Und es ist nun diese große Theologie, die heute vor ihrem Ende steht, dies sogar in ihren verschiedenen Säkularisaten. Das hat gerade auch Dietrich Bonhoeffer zu ahnen begonnen, und er hat erste Versuche unternommen, einer veränderten, radikalisierten Theologie des Als ob, einem paulinischen Als ob nicht wieder auf die Spur zu kommen (siehe u.a. Nr. 30). Von dieser Spur hat Kleinschmidt offenbar keine Kenntnis, vielleicht ignoriert er sie auch bloß. Wie dem auch sei: Den theologischen Ort seiner religiösen Intuition nicht kennend, vielleicht ignorierend, kann Kleinschmidt seiner Sehnsucht eine vermeintlich stillende Formel anbieten, von der wir theologisch denkend wissen, dass sie längst nicht mehr trägt, dass sie als überholt gelten kann.
Man sagt: Wer heilt, hat recht. Das gilt vielleicht medizinisch, vielleicht auch theologisch. Medizinisch wie theologisch gilt aber auch: Vom Erfolg der Medikation lässt sich nicht auf die Wirksamkeit des Medikaments schließen.
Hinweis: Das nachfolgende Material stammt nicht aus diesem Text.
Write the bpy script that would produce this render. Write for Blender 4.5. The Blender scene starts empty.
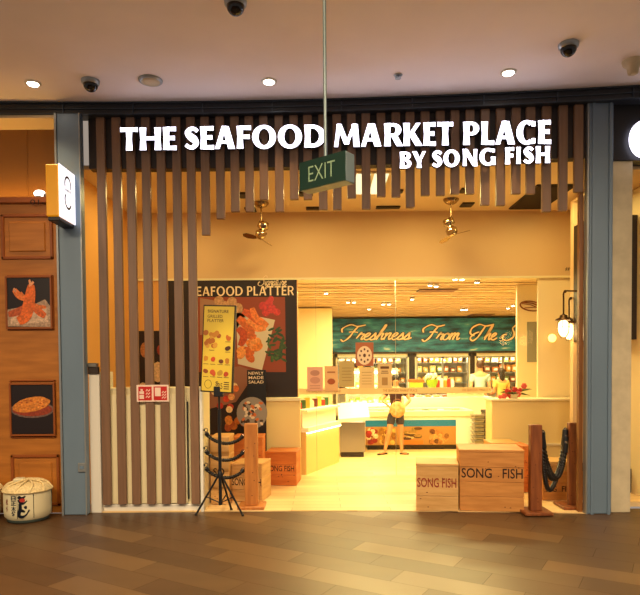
import bpy, math, random
from mathutils import Vector, Matrix
R = math.radians
C = bpy.context.scene.collection
random.seed(7)

# ------------------------------------------------------------------ camera
FPX = 600.0
PPX, PPY = 320.0, 384.0
CAMM = Matrix.Rotation(R(90 - 1.67), 3, 'X') @ Matrix.Rotation(R(-0.46), 3, 'Z')
EYE = Vector((0, 0, 1.6))
cam = bpy.data.cameras.new('camera')
cam.sensor_fit = 'HORIZONTAL'; cam.sensor_width = 36.0
cam.lens = FPX / 640.0 * 36.0
cam.shift_y = (PPY - 297.5) / 640.0
cam.clip_start = 0.05
co = bpy.data.objects.new('camera', cam); C.objects.link(co)
co.matrix_world = Matrix.Translation(EYE) @ CAMM.to_4x4()
S = bpy.context.scene
S.camera = co
S.view_settings.view_transform = 'Standard'
S.view_settings.look = 'None'
S.view_settings.exposure = 0.0
S.view_settings.gamma = 1.0
S.view_settings.use_curve_mapping = False

def ray(px, py):
    return CAMM @ Vector(((px - PPX) / FPX, -(py - PPY) / FPX, -1.0))
def at(px, py, Y):
    d = ray(px, py); return EYE + d * (Y / d.y)
def fl(px, py, z=0.0):
    d = ray(px, py); return EYE + d * ((z - EYE.z) / d.z)
def F(x):
    return 6.58 - 0.04 * x - 0.012 * x * x
def atF(px, py, off=0.0):
    Y = 6.5
    for _ in range(6):
        p = at(px, py, Y); Y = F(p.x) + off
    return at(px, py, Y)

# ------------------------------------------------------------------ materials
def lin(h):
    c = [int(h[i:i + 2], 16) / 255 for i in (0, 2, 4)]
    return tuple([(v / 12.92 if v <= .04045 else ((v + .055) / 1.055) ** 2.4) for v in c])
MATS = {}
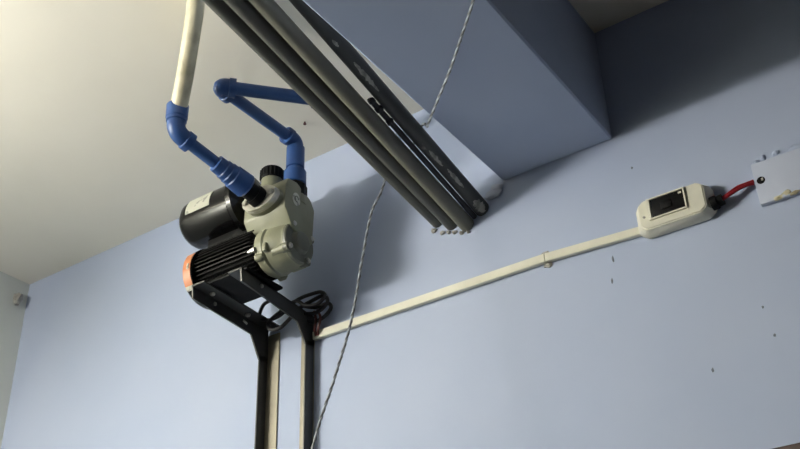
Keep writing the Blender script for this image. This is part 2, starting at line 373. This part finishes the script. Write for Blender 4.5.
oval_plate(1.511, 1.519, .050, .029, STEEL, 'flange_plate', cast)
for s in (-1, 1):
    MB().hexnut((FX+s*.039*math.cos(.05), 1.511, FZ+s*.039*math.sin(.05)), (0, -1, 0), .007, .007).build('flange_bolt', STEEL, cast)
MB().lathe((FX, 1.515, FZ), dI*-1, [(0, .025), (.018, .0245), (.018, .021), (.05, .021)], 28).build('inlet_nipple', BLKP, pump)
MB().lathe((-1.362, 1.603, 2.870), (0, 0, 1), [(0, .0305), (.030, .0305), (.034, .026), (.038, .024)], 8).build('outlet_nipple', BLKP, pump)
# volute: motor flange, body and end cover with bolts
VY, VZ = 1.602, 2.738
vo = MB().lathe((-1.432, VY, VZ), (1, 0, 0), [(0, .045), (.001, .057), (.006, .060), (.024, .060), (.028, .0555), (.030, .0555), (.031, .0575), (.070, .0545), (.074, .052), (.082, .052)], 48)
for a in (35, 125, 215, 305):
    d = V((0, math.cos(math.radians(a)), math.sin(math.radians(a))))
    vo.lathe(V((-1.428, VY, VZ))+d*.058, (1, 0, 0), [(0, .010), (.014, .010), (.02, .006)], 14)
    e = V((-1.385, VY, VZ))+d*.049; vo.lathe(e, (1, 0, 0), [(0, .0105), (.034, .0105)], 14)
volute = vo.build('volute', OLIVE, pump)
cv = MB().lathe((-1.358, VY, VZ), (1, 0, 0), [(0, .0515), (.014, .0515), (.017, .049), (.017, .030), (.020, .027), (.027, .024), (.029, .019)], 48)
for i in range(4):
    a = math.radians(35+90*i); d = V((0, math.cos(a), math.sin(a))); cv.lathe(V((-1.357, VY, VZ))+d*.047, (1, 0, 0), [(0, .012), (.018, .0115)], 14)
cover = cv.build('end_cover', OLIVED, pump)
for i in range(4):
    a = math.radians(35+90*i); d = V((0, math.cos(a), math.sin(a)))
    MB().hexnut(V((-1.339, VY, VZ))+d*.046, (1, 0, 0), .0065, .006).build('bolt', STEEL, cover)
MB().box((-1.343, VY-.004, VZ+.0), (-1.337, VY+.0, VZ+.0)).b.free()
bt = MB().lathe((-1.446, VY-.0585, VZ-.016), (1, 0, 0), [(0, .0035), (.008, .0035), (.008, .006), (.016, .006), (.016, .0075), (.022, .0075)], 8).build('motor_bolt', STEEL, pump)
MB().box((-1.402, VY-.063, VZ-.030), (-1.390, VY-.05, VZ-.008), .003).build('drain_lug', OLIVE, pump)
# ------------------------------------------------------------------ blue water pipes
def arc_elbow(p, d0, d1, r, L):
    """an elbow at corner p from direction d0 (coming in) to d1 (going out): bent body plus two socket collars"""
    p, d0, d1 = V(p), V(d0).normalized(), V(d1).normalized(); o = MB()
    a, e = p-d0*L, p+d1*L; k = L*.55; pts = []
    q0, q1 = p-d0*k, p+d1*k
    for i in range(9):
        t = i/8; pts.append(q0*(1-t)**2+p*2*t*(1-t)+q1*t*t)
    o.tube([a]+pts+[e], r, 20, 0)
    for c, d in ((a, d0), (e, -d1)): o.lathe(c-d*.001, d, [(0, r*.9), (0, r*1.12), (L*.38, r*1.12), (L*.42, r)], 22)
    return o
PR = .0145
inl = empty('inlet_pipe', (-1.44, 1.4, 2.9), 'blue plastic pipe elbowing down from cream pipe to the pump inlet', 'pipe')
up = V((.06, -.06, 1)).normalized()
arc_elbow(I0, -dI, up, .0205, .042).build('elbow', BLUED, inl)
MB().cyl(I0+dI*.02, I0+dI*.13, PR).build('pipe', BLUE, inl)
L = (I1-I0).length
MB().lathe(I0+dI*(L-.095), dI, [(0, .017), (.002, .0205), (.022, .0215), (.024, .0235), (.036, .0235), (.038, .0255), (.050, .0255), (.052, .028), (.090, .0295), (.095, .026)], 28).build('union_fitting', BLUED, inl)
MB().lathe(I0+up*.034, up, [(0, .0225), (.002, .0245), (.034, .025), (.036, .0205)], 28).build('socket', BLUED, inl)
# cream pipe up from the socket, bending towards the room
hp = [I0+up*.05, (-1.420, 1.270, 2.974), (-1.388, 1.248, 3.012), (-1.341, 1.212, 3.065), (-1.276, 1.158, 3.106), (-1.20, 1.08, 3.117), (-1.05, .93, 3.1185), (-.6, .48, 3.1185)]
tag(MB().tube(hp, .0195, 20).build('cream_pipe', HOSE), 'cream pipe with dirt stains rising from the blue elbow', 'pipe')
out = empty('outlet_pipe', (-1.362, 1.6, 3.0), 'blue plastic pipe with two elbows from pump top to grey pipes', 'pipe')
O0 = V((-1.362, 1.603, 2.935)); O1 = V((-1.362, 1.603, 3.034)); O2 = V((-1.363, 1.328, 3.030)); dO = V((.124, .142, -.0)).normalized()
O0 = V((-1.362, 1.603, 2.906))
MB().lathe(O0, (0, 0, 1), [(0, .025), (.002, .0275), (.036, .0275), (.040, .022), (.042, .019), (.047, .019), (.049, .0225), (.108, .0225), (.112, .017)], 26).build('union_fitting', BLUED, out)
d12 = (O2-O1).normalized()
arc_elbow(O1, (0, 0, 1), d12, .0195, .036).build('elbow', BLUED, out)
MB().cyl(O1+d12*.02, O2-d12*.02, PR).build('pipe', BLUE, out)
arc_elbow(O2, d12, dO, .0205, .038).build('elbow', BLUED, out)
O3 = O2+dO*.252; dT = V((0, -1, .17)).normalized()
MB().cyl(O2+dO*.02, O3-dO*.01, PR+.001).build('pipe', BLUE, out)
arc_elbow(O3, dO, dT, .0195, .034).build('elbow', BLUED, out)
MB().cyl(O3+dT*.02, O3+dT*.21, PR).lathe(O3+dT*.19, dT, [(0, .016), (.002, .0185), (.028, .0185), (.032, .015)], 20).build('pipe', BLUE, out)
# ------------------------------------------------------------------ power cable coiled behind the right bracket
cab = empty('power_cable', (-1.456, 1.74, 2.66), 'black power cable coiled in loops behind the right bracket', 'cable')
MB().tube([(-1.500, 1.66, 2.72), (-1.520, 1.72, 2.705), (-1.565, 1.735, 2.702), (-1.580, 1.74, 2.675), (-1.553, 1.745, 2.661), (-1.520, 1.75, 2.667), (-1.488, 1.755, 2.69), (-1.463, 1.76, 2.70), (-1.434, 1.76, 2.700), (-1.409, 1.765, 2.700), (-1.395, 1.765, 2.685), (-1.416, 1.76, 2.667), (-1.448, 1.755, 2.672), (-1.475, 1.75, 2.69), (-1.520, 1.745, 2.672), (-1.549, 1.74, 2.652), (-1.545, 1.74, 2.632), (-1.520, 1.745, 2.628), (-1.495, 1.75, 2.645), (-1.470, 1.755, 2.668), (-1.434, 1.765, 2.685), (-1.402, 1.77, 2.690), (-1.392, 1.77, 2.668), (-1.420, 1.765, 2.648), (-1.456, 1.76, 2.655), (-1.490, 1.76, 2.675)], .0047, 10).build('cable_loop', CABLE, cab)
MB().tube([(-1.470, 1.775, 2.685), (-1.434, 1.78, 2.672), (-1.398, 1.78, 2.672), (-1.389, 1.78, 2.655), (-1.412, 1.778, 2.636), (-1.441, 1.775, 2.634), (-1.470, 1.77, 2.648)], .0047, 10).build('cable_loop', CABLE, cab)
for dx in (0, .010): MB().tube([(-1.436+dx, 1.775, 2.66), (-1.428+dx*1.4, 1.772, 2.635), (-1.434+dx, 1.776, 2.612), (-1.438+dx*.6, 1.786, 2.60)], .0032, 8).build('flex_tail', REDB, cab)
# ------------------------------------------------------------------ trunking, breaker box, red wires, cover plate
tr = empty('cable_trunking', (-1.03, 1.8, 2.59), 'thin white trunking running from bracket to breaker box', 'trunking')
def slope_box(x0, x1, y0, y1, zl0, zl1, zr0, zr1, bev=.001):
    o = bmesh.new(); v = [o.verts.new(p) for p in ((x0, y0, zl0), (x0, y1, zl0), (x0, y1, zl1), (x0, y0, zl1), (x1, y0, zr0), (x1, y1, zr0), (x1, y1, zr1), (x1, y0, zr1))]
    for f_ in ((0, 1, 2, 3), (7, 6, 5, 4), (0, 4, 5, 1), (1, 5, 6, 2), (2, 6, 7, 3), (3, 7, 4, 0)): o.faces.new([v[i] for i in f_])
    bmesh.ops.recalc_face_normals(o, faces=o.faces[:]); bmesh.ops.bevel(o, geom=o.edges[:], offset=bev, segments=2, affect='EDGES'); return MB().add(o)
za, zb, zc = 2.603, 2.600, 2.587
slope_box(-1.449, -.8205, 1.790, 1.7995, za-.0095, za+.0095, zb-.009, zb+.009).build('trunking_base', WHITE, tr)
slope_box(-.8195, -.585, 1.790, 1.7995, zb-.009, zb+.009, zc-.008, zc+.008).build('trunking_base', WHITE, tr)
slope_box(-1.449, -.8205, 1.786, 1.791, za-.0102, za+.0102, zb-.0098, zb+.0098).build('trunking_lid', WHITE, tr)
slope_box(-.8195, -.585, 1.786, 1.791, zb-.0098, zb+.0098, zc-.0088, zc+.0088).build('trunking_lid', WHITE, tr)
b = MB(); b.blob((-.822, 1.7985, 2.6145), (.011, .005, .006), seed=21); b.blob((-.819, 1.7985, 2.586), (.009, .005, .006), seed=22)
b.build('plaster_dab', PLAST, wall)
# breaker box: outline tapering at both ends, frame round the breaker
bx = empty('breaker_box', (-.525, 1.8, 2.56), 'ivory plastic breaker box with black switch beside the red wires', 'breaker box')
def ring_prism(prof0, y0, prof1, y1, o):
    A = [o.b.verts.new((x, y0, z)) for x, z in prof0]; B = [o.b.verts.new((x, y1, z)) for x, z in prof1]
    o.bridge(A, B); return A, B
def oct(x0, x1, z0, z1, cx, cz): return [(x0, z0+cz), (x0+cx, z0), (x1-cx, z0), (x1, z0+cz), (x1, z1-cz), (x1-cx, z1), (x0+cx, z1), (x0, z1-cz)]
o = MB(); BY = 1.766
A, B = ring_prism(oct(-.606, -.447, 2.566, 2.640, .016, .012), 1.7995, oct(-.606, -.447, 2.566, 2.640, .016, .012), 1.784, o); o.b.faces.new(A)
C1 = [o.b.verts.new((x, BY, z)) for x, z in oct(-.594, -.458, 2.571, 2.638, .012, .010)]; o.bridge(B, C1)
body_top = o.b.faces.new(C1[::-1])
bmesh.ops.bevel(o.b, geom=o.b.edges[:], offset=.002, segments=2, affect='EDGES')
bxo = o.build('enclosure', WHITE, bx)
W0, W1, WZ0, WZ1 = -.574, -.494, 2.588, 2.636
o = MB(); t = .003; q = BY-.004
o.box((W0, q, WZ0), (W1, BY+.001, WZ0+t)); o.box((W0, q, WZ1-t), (W1, BY+.001, WZ1)); o.box((W0, q, WZ0+t), (W0+.006, BY+.001, WZ1-t)); o.box((W1-t, q, WZ0+t), (W1, BY+.001, WZ1-t))
o.build('window_rim', WHITE, bxo)
br = MB().box((W0+.0075, BY-.002, WZ0+t), (W1-t, BY+.001, WZ1-t), .0008).build('breaker', BLKP, bx)
MB().box((-.546, BY-.005, 2.602), (-.523, BY-.001, 2.620), .002).build('toggle', BLKP, br)
MB().box((W1-.013, BY-.003, WZ1-.011), (W1-.0065, BY-.0015, WZ1-.007)).build('indicator', WHITE, br)
MB().lathe((-.452, 1.782, 2.588), (1, 0, .12), [(0, .014), (.012, .014), (.014, .011), (.024, .011)], 18).build('cable_gland', BLKP, bx)
MB().cyl((-.584, BY+.001, 2.60), (-.584, BY-.001, 2.60), .003, 12).build('cover_screw', STEEL, bxo)
wr = [(-.44, 1.783, 2.589), (-.42, 1.782, 2.594), (-.398, 1.785, 2.604), (-.380, 1.790, 2.609), (-.3665, 1.794, 2.611)]
for k, (dz, dy, lb) in enumerate(((.0035, 0, 'red wire entering the white plate, upper strand of the pair'), (-.0035, -.003, 'red wire entering the white plate, lower strand of the pair'))):
    tag(MB().tube([(x, y+dy, z+dz*(1 if i % 2 == 0 else .75)) for i, (x, y, z) in enumerate(wr)], .0034, 10).build('red_wire', RED), lb, 'wire', 'red wires between breaker box and plate')
pl = empty('cover_plate', (-.25, 1.8, 2.6), 'white painted cover plate with a dark screw hole at right', 'cover plate')
MB().box((-.364, 1.788, 2.556), (-.12, 1.7998, 2.648), .0015).build('plate', WHITE2, pl)
MB().lathe((-.352, 1.7886, 2.607), (0, -1, 0), [(0, .008), (.0008, .008), (.001, .0075)], 16).build('screw_hole', BLKP, pl)
MB().box((-.351, 1.7868, 2.605), (-.347, 1.7876, 2.611)).build('screw_slot', STEEL, pl)
for x, z, l in ((-.675, 2.551, .008), (-.684, 2.503, .006), (-.397, 2.297, .003), (-.406, 2.356, .003), (-.519, 2.263, .004), (-.602, 2.747, .003)):
    MB().blob((x, 1.8, z), (.0022, .0012, l), jit=.3, seed=int(abs(x)*997)).build('scuff_mark', SCUFF, wall)
b = MB()
for i, (x, z, rx, rz) in enumerate(((-.355, 2.655, .007, .006), (-.34, 2.660, .005, .008), (-.315, 2.662, .008, .005), (-.28, 2.658, .012, .007), (-.24, 2.657, .014, .006))): b.blob((x, 1.799, z), (rx, .003, rz), seed=40+i)
b.build('plaster_edge', WALL, wall)
b = MB()
for i, (x, z, rx, rz) in enumerate(((-.330, 2.559, .010, .005), (-.312, 2.563, .010, .006), (-.298, 2.558, .012, .004), (-.27, 2.558, .014, .004))): b.blob((x, 1.7895, z), (rx, .0035, rz), seed=50+i)
b.build('putty', PUTTY, pl)
# small nail in the ceiling
nl = MB().cyl((-1.383, 1.661, 3.1405), (-1.383, 1.661, 3.134), .0022, 10); nl.lathe((-1.383, 1.661, 3.1345), (0, 0, -1), [(0, .004), (.002, .004)], 12)
tag(nl.build('ceiling_nail', REDB), 'tiny dark nail stuck in the cream ceiling above the pump', 'nail')
for o in bpy.data.objects:
    if '_o' in o: del o['_o']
Und eines ist sicher: Das Als ob als theologisches Medikament hat seine Wirksamkeit nicht nur längst verloren. Es ist vielmehr längst als theologisches Placebo entlarvt.

Nachbemerkung: Kleinschmidt verweist in seinem Essay gelegentlich auf Christian Lehnert, mit dem er sich offenbar biographisch wie literarisch eng verbunden fühlt. Vor einigen Jahren habe ich Lehnerts Korinthische Brocken gelesen (siehe Nr. 199), jetzt habe ich sie noch einmal näher angeschaut. Bei aller Bewunderung für Lehnerts (sprachlichen) Zugang zu Paulus und für seine Interpretation der paulinischen Theologie: Wer Paulus auf die Spur kommen will, der darf Lehnert nicht folgen. Die messianische Pointe, das Als ob nicht paulinischen Denkens und paulinischer Existenz wird hier nicht freigelegt. Das paulinische Als ob nicht wird hier vielmehr offenbarungspositivistisch und poetisch verschüttet. Dazu vielleicht gelegentlich an anderer Stelle mehr.